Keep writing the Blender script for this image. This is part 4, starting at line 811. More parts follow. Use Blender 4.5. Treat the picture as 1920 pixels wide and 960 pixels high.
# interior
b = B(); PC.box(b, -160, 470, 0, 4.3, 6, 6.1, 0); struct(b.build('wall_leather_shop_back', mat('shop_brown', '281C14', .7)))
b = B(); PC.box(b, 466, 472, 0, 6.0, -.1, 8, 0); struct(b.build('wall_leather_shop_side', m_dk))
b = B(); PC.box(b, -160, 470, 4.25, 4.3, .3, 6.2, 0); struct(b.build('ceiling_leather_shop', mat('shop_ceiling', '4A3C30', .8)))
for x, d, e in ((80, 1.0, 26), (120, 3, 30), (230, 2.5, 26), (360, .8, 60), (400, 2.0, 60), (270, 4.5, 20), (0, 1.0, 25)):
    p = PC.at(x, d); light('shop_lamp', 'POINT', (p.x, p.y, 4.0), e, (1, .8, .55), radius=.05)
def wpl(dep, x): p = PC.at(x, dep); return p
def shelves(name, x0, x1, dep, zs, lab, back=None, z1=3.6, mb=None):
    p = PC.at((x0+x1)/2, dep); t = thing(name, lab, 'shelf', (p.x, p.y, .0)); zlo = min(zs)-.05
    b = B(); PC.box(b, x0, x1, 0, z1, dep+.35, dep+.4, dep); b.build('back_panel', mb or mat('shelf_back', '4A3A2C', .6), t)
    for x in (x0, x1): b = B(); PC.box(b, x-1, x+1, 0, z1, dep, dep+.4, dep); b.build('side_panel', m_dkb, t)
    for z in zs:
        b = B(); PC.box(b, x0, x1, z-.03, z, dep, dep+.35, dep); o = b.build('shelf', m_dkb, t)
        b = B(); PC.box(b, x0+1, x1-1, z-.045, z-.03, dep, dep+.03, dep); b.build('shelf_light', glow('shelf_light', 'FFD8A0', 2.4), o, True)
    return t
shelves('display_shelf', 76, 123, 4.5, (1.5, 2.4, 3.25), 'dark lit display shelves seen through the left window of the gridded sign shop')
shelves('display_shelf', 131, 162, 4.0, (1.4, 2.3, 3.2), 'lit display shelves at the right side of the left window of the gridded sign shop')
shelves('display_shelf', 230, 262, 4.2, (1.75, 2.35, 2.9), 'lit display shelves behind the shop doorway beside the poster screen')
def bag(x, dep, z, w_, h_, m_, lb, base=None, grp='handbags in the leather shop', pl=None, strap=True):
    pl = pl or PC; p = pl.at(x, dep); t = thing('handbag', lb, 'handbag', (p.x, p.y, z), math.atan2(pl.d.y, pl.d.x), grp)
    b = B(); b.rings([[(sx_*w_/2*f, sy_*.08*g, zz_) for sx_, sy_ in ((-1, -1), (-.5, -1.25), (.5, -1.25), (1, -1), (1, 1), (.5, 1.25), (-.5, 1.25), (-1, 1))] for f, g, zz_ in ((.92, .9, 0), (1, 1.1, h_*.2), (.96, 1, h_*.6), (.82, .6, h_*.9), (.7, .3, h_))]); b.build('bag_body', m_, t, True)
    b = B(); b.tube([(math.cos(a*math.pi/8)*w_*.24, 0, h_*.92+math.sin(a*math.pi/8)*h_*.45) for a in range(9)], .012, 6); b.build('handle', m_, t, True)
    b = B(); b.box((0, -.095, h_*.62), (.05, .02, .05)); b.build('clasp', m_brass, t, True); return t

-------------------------

* Work to do:
Return what is listed above, exactly and completely.

* Finished exercise:
Keep writing the Blender script for this image. This is part 4, starting at line 811. More parts follow. Use Blender 4.5. Treat the picture as 1920 pixels wide and 960 pixels high.
# interior
b = B(); PC.box(b, -160, 470, 0, 4.3, 6, 6.1, 0); struct(b.build('wall_leather_shop_back', mat('shop_brown', '281C14', .7)))
b = B(); PC.box(b, 466, 472, 0, 6.0, -.1, 8, 0); struct(b.build('wall_leather_shop_side', m_dk))
b = B(); PC.box(b, -160, 470, 4.25, 4.3, .3, 6.2, 0); struct(b.build('ceiling_leather_shop', mat('shop_ceiling', '4A3C30', .8)))
for x, d, e in ((80, 1.0, 26), (120, 3, 30), (230, 2.5, 26), (360, .8, 60), (400, 2.0, 60), (270, 4.5, 20), (0, 1.0, 25)):
    p = PC.at(x, d); light('shop_lamp', 'POINT', (p.x, p.y, 4.0), e, (1, .8, .55), radius=.05)
def wpl(dep, x): p = PC.at(x, dep); return p
def shelves(name, x0, x1, dep, zs, lab, back=None, z1=3.6, mb=None):
    p = PC.at((x0+x1)/2, dep); t = thing(name, lab, 'shelf', (p.x, p.y, .0)); zlo = min(zs)-.05
    b = B(); PC.box(b, x0, x1, 0, z1, dep+.35, dep+.4, dep); b.build('back_panel', mb or mat('shelf_back', '4A3A2C', .6), t)
    for x in (x0, x1): b = B(); PC.box(b, x-1, x+1, 0, z1, dep, dep+.4, dep); b.build('side_panel', m_dkb, t)
    for z in zs:
        b = B(); PC.box(b, x0, x1, z-.03, z, dep, dep+.35, dep); o = b.build('shelf', m_dkb, t)
        b = B(); PC.box(b, x0+1, x1-1, z-.045, z-.03, dep, dep+.03, dep); b.build('shelf_light', glow('shelf_light', 'FFD8A0', 2.4), o, True)
    return t
shelves('display_shelf', 76, 123, 4.5, (1.5, 2.4, 3.25), 'dark lit display shelves seen through the left window of the gridded sign shop')
shelves('display_shelf', 131, 162, 4.0, (1.4, 2.3, 3.2), 'lit display shelves at the right side of the left window of the gridded sign shop')
shelves('display_shelf', 230, 262, 4.2, (1.75, 2.35, 2.9), 'lit display shelves behind the shop doorway beside the poster screen')
def bag(x, dep, z, w_, h_, m_, lb, base=None, grp='handbags in the leather shop', pl=None, strap=True):
    pl = pl or PC; p = pl.at(x, dep); t = thing('handbag', lb, 'handbag', (p.x, p.y, z), math.atan2(pl.d.y, pl.d.x), grp)
    b = B(); b.rings([[(sx_*w_/2*f, sy_*.08*g, zz_) for sx_, sy_ in ((-1, -1), (-.5, -1.25), (.5, -1.25), (1, -1), (1, 1), (.5, 1.25), (-.5, 1.25), (-1, 1))] for f, g, zz_ in ((.92, .9, 0), (1, 1.1, h_*.2), (.96, 1, h_*.6), (.82, .6, h_*.9), (.7, .3, h_))]); b.build('bag_body', m_, t, True)
    b = B(); b.tube([(math.cos(a*math.pi/8)*w_*.24, 0, h_*.92+math.sin(a*math.pi/8)*h_*.45) for a in range(9)], .012, 6); b.build('handle', m_, t, True)
    b = B(); b.box((0, -.095, h_*.62), (.05, .02, .05)); b.build('clasp', m_brass, t, True); return t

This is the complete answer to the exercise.